The anger among writers has been building for a while now. Prakash, the eminent Hindi writer known for his short stories and novellas -- Warren Hastings’ Bull, The Walls of Delhi -- set the protest rolling when he returned his Akademi award. “He [Kalburgi] was killed and the Akademi did not even send a condolence message to his aggrieved family, let alone express concern about the violent suppression of all dissenting voices.”
In September, six young Kannada writers -- Hanumanth Haligeri, Shridevi V Aloor, T Satish Javare Gowda, Chaidanand Sali, Veeranna Madiwalar and Sangamesh Menansinakai -- had said they would return their Aralu Sahitya state awards if Kalburgi’s murder was not thoroughly investigated; they have kept their promise.
In September, too, the poet Rajesh Joshi had said independent-minded Hindi writers were being kept away from the World Hindi Conference. “The government was apprehensive they would have discussed issues like murder of Kalburgi which it does not want discussed,” he told Scroll.in. In October, he and Mangalesh Dabral return their awards in protest at the Akademi’s continued inaction.
The growing list of authors protesting in one form or another also includes: Aman Sethi, Ashok Vajpeyi, N Shivdas, Shashi Deshpande, Sarah Joseph, Rahman Abbas, K Parakkadavu, Ajmer Aulakh, Atamjit, Gurbachan Bhullar, Waryam Sandhu and Ghulam Nabi Khayal.
Sahgal spoke up on October 6, calling this the unmaking of India: “The prime minister remains silent about this reign of terror. We must assume he dare not alienate evil-doers who support his ideology.”
Just a few days later, Satchidanandan submitted his resignation to the Akademi. “I am sorry to find that you think this is a ‘political issue’; to writers like me, this is an issue of our basic freedom to live, think and write. Annihilation should never be allowed to replace argument, the very essence of democracy.”
The linguist Devy was cutting: “I fail to understand why there should be such a deafening silence at Ravindra Bhavan about what is happening to free expression in our country.” The Kannada writer and Dalit poet Aravind Malagatti resigned, believing that the Akademi should have spoken out condemning the murders of Kalburgi and the rationalist Pansare.
It would be a mistake to assume that the fears and the anger that these writers express are not shared by a wider community -- and yet in their responses, commentators from the right-wing displayed incredible ignorance. Their first line of attack -- that this was an elitist protest -- was swiftly silenced when it became clear how many states, languages and classes these writers represent.

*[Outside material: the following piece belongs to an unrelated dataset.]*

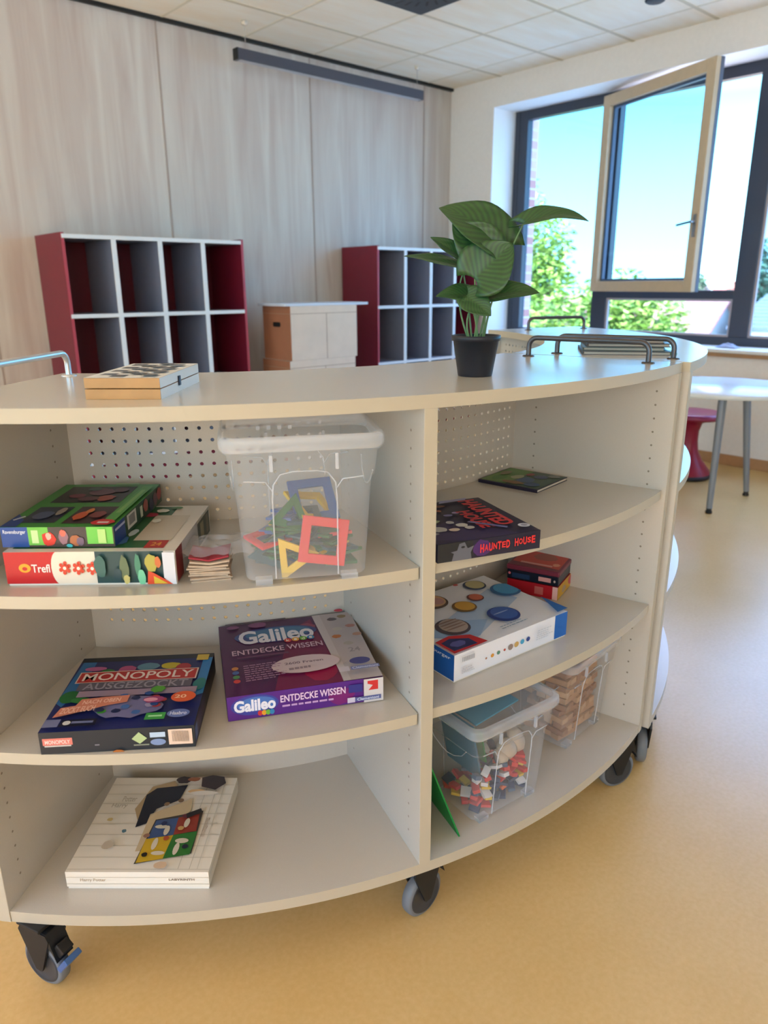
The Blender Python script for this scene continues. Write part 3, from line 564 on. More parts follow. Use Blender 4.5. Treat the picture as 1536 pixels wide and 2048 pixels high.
def d_solar(F):
    t = F['top']; t.poly([(0, .35), (.25, .1), (.9, .45), (.85, .75), (.5, .6)], (176, 196, 222)); t.poly([(.05, .3), (.3, .12), (.5, .3), (.2, .5)], (150, 180, 216))
    P = [(.10, .72, .05, (120, 80, 60), (200, 150, 90)), (.38, .83, .115, (90, 66, 54), (206, 160, 120)), (.24, .36, .115, (80, 70, 80), (176, 160, 150)), (.50, .58, .085, (120, 84, 40), (214, 160, 60)), (.66, .66, .06, (110, 50, 46), (200, 100, 70)),
         (.80, .86, .085, (40, 60, 96), (190, 180, 130)), (.92, .62, .11, (40, 96, 150), (70, 150, 196)), (.62, .27, .11, (36, 60, 130), (60, 96, 170))]
    for i, (a, b, r, c1, c2) in enumerate(P):
        t.ell(a, b, r, r*1.25, c1); t.ell(a+r*.12, b+r*.1, r*.8, r*1.05, c2)
        if i == 2: [t.ell(a+r*.1, b+r*.1+k*r*.35, r*.72, r*.09, (140, 112, 104)) for k in (-1, 0, 1, 2)]
        if i == 1: t.ell(a+r*.3, b-r*.1, r*.45, r*.6, (190, 140, 130))
        if i == 7: t.ell(a, b+r*.3, r*.6, r*.08, (150, 170, 210))
    t.ell(.69, .96, .02, .02, (190, 60, 70)); t.poly([(0, 0), (.27, 0), (.24, .16), (.12, .24), (0, .22)], (190, 40, 50)); t.poly([(.02, .03), (.2, .02), (.2, .12), (.1, .2), (.02, .18)], (44, 50, 96)); t.blob(.1, .1, .06, .05, (90, 90, 150), 4)
    t.poly([(.88, 0), (1, 0), (1, .55), (.97, .5), (.97, .12)], (30, 100, 176)) if False else None
    t.lines(.45, .06, .68, .11, 2, (150, 170, 190), 2); t.rect(.02, .42, .1, .5, (70, 100, 150)); t.poly([(.90, .0), (1, 0), (1, .3)], (26, 96, 170))
    f = F['front']; f.rect(.88, 0, 1, 1, (24, 96, 178))
    for i, (c, r) in enumerate([((170, 120, 90), .008), ((214, 150, 60), .014), ((90, 140, 120), .014), ((190, 80, 60), .009), ((150, 130, 120), .022), ((200, 160, 90), .02), ((70, 160, 200), .018), ((50, 70, 140), .017)]): f.ell(.26+.052*i, .40+.015*i, r, r*5.5, c, 16)
    f.rect(.05, .62, .16, .88, (226, 226, 230)); [f.rect(.06+k*.008, .66, .063+k*.008, .84, (120, 120, 130)) for k in range(12)]; f.lines(.05, .2, .16, .5, 3, (200, 200, 206)); f.lines(.68, .35, .84, .85, 5, (196, 200, 208), 3)
    l = F['left']; l.rect(.5, 0, 1, 1, (24, 88, 168)); l.text('Ravensburger', .55, .72, .96, .88, (220, 226, 238), .01); l.rect(.3, .2, .36, .8, (180, 190, 200)); F['right'].rect(0, 0, .25, 1, (24, 96, 178))
gamebox('puzzle_box', (.978, .883, .53), -5, .345, .27, .062, (228, 228, 234), d_solar, 'white puzzle box printed with coloured planets and blue ends, on the middle right shelf', 'puzzle box')
def d_card(F):
    f = F['front']; f.rect(0, 0, .93, 1, (176, 22, 40)); f.rect(.55, .2, .72, .8, (200, 110, 110)); f.rect(.9, 0, 1, 1, (230, 190, 190)); r = F['right']; r.rect(0, 0, 1, 1, (208, 160, 40)); r.blob(.35, .4, .12, .3, (170, 150, 130), 1); r.blob(.75, .6, .2, .4, (200, 80, 90), 2)
gamebox('card_game_box', (1.428, 1.110, .53), -72, .135, .150, .036, (170, 30, 44), d_card, 'small red card game box with yellow end, under the orange topped tin', 'card game', gap=.001, basecol=(160, 40, 50))
def tin():
    root = empty('game_tin', (1.425, 1.113, .5665), R(-71)); tag(root, 'small dark game tin with an orange and red lid, stacked on the red card box', 'game tin')
    md = mat('tin_dark', (24, 30, 46), .3, .3)
    def body(b):
        b.bx((.002, .002, 0), (.138, .148, .026), md); P = Print(b, (.002, .002, 0), (.136, 0, 0), (0, 0, .026), (0, -1, 0)); P.rect(.62, .3, .86, .75, (210, 150, 146)); P.ell(.93, .5, .02, .13, (190, 170, 160)); P.ell(.05, .6, .025, .14, (200, 110, 120)); P.rect(.1, .2, .45, .7, (24, 50, 84))
    one(body, 'tin_body', root, bevel=.002)
    def lid(b):
        b.bx((0, 0, .026), (.14, .15, .040), mat('tin_lid', (120, 44, 62), .35, .2)); P = Print(b, (0, 0, .040), (.14, 0, 0), (0, .15, 0), (0, 0, 1)); P.poly([(.05, .2), (.95, .12), (.95, .95), (.05, .95)], (196, 70, 56)); P.rect(.2, .18, .8, .25, (214, 150, 140)); P.blob(.55, .6, .25, .2, (160, 80, 66), 1); P.blob(.85, .3, .08, .08, (222, 150, 120), 2); P.blob(.5, .85, .12, .05, (190, 140, 120), 3)
    one(lid, 'tin_lid', root, bevel=.003)
tin()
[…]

Their second line of argument -- that these writers were obscure, unknown, irrelevant -- was revealing, because it displayed their disconnect with the India outside their small right-wing bubble. Messrs Aulakh, Bhullar, Malagatti, Prakash, Joseph, Champa, Sobti and others have large and loyal audiences. It takes blind arrogance to dismiss those links (an arrogance shared by the right wing and TV luminaries such as Suhel Seth).
The third line of attack is based on denial that India has descended into some of the worst anti-intellectual, communal, violent times. But Aulakh condemned the attacks on “progressive writers, leaders of the rational movement and the forcible saffronisation of education and culture”; Khayal returned his award in protest against the growing hatred of minorities in India.
No amount of whataboutery, references to the Emergency, or demands that protesters silence themselves can erase the list of murders, violent attacks, bans, engineered communal micro-riots that brought these writers out protesting in such an unprecedented way.
“We cannot remain voiceless,” Rahman Abbas wrote, and they are not. They speak for millions across India who are alarmed at where this country is headed.